My point being: yep, blogs are a bit silly, now and then. But hearing some yutz from print complain about this (cover story in the Spectator as of this moment: really, Karl Rove is such a nice man... I mean, gee, look, he drove me home) reeks too much of black pots and kettles.
"Don't let your children sit at their computers all day long. Even if they must be inside (outside exercise is often better), encourage them to read books and newspapers, to play board games, even to write notes to each other with pen and paper."
Newspapers and board games! Pen and paper! Quill and ink!
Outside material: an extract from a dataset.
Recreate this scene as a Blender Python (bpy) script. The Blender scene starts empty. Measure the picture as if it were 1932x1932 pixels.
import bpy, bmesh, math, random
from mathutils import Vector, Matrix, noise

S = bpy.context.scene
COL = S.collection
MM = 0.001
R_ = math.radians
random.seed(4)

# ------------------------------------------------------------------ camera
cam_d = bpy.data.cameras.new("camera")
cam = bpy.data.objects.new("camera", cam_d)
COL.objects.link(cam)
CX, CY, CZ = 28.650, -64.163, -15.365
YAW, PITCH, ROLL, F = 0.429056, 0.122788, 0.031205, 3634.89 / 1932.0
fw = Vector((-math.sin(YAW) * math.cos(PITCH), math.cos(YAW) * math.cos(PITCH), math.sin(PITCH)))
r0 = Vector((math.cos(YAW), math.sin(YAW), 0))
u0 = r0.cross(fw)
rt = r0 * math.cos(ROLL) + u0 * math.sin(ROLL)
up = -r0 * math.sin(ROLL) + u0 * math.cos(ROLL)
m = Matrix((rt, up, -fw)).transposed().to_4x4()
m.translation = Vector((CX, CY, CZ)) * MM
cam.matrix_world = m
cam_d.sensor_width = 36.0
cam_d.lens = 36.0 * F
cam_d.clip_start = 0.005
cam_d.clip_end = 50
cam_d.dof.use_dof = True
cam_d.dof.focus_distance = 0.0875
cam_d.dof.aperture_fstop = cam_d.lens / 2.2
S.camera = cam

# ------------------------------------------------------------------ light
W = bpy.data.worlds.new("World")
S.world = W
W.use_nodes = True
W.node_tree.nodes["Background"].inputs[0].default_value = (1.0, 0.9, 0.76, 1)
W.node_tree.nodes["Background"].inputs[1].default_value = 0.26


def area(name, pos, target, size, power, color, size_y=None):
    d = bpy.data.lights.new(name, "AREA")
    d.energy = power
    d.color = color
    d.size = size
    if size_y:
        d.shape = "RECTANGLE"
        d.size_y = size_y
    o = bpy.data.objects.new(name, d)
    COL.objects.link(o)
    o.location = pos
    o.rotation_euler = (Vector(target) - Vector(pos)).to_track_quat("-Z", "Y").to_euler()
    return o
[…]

Outhouse and corn cobs!
Yeah, I'll just stick to my trusty local newspaper that's been doing half-page frontpage headlines on this grisly local murder since last week.
"But what it doesn't encourage is reflection, patience or, to stress again, discipline. And its wild informality, including the use and misuse of the written world, does not lend itself to careful persuasiveness."
Man this quote just screams at me to post something about the Church of the Subgenius for some reason.
must be the slacker in me.
Please help. I'm sure I was only a couple of clicks away from 'Nude Babes Live', and now I've become trapped in this science blog. It's most frustrating.
No, they didn't. Or if they did, this quote isn't evidence of it.
This is not Plato himself "speaking"; this is part of a dialogue between the Egyptian god Thoth and an Egyptian priest. As Thoth was (even in Plato's opinion) mythological, presumably this conversation didn't literally occur.
Jonathan Badger: Your question is one suitable for the course idea I mentioned ... there are lots of others. As for Plato, determining exactly what Plato's view on something was is notoriously difficult. Plato himself was not above creating myths for things he did endorse, so perhaps that part of the Phaedrus is his view too. (There's a research project for you!) As it happens, I believe that's the standard interpretation, though.
Quick. Uninstall "The Economist" and install "The Financial Times". Orders from Don DeLong.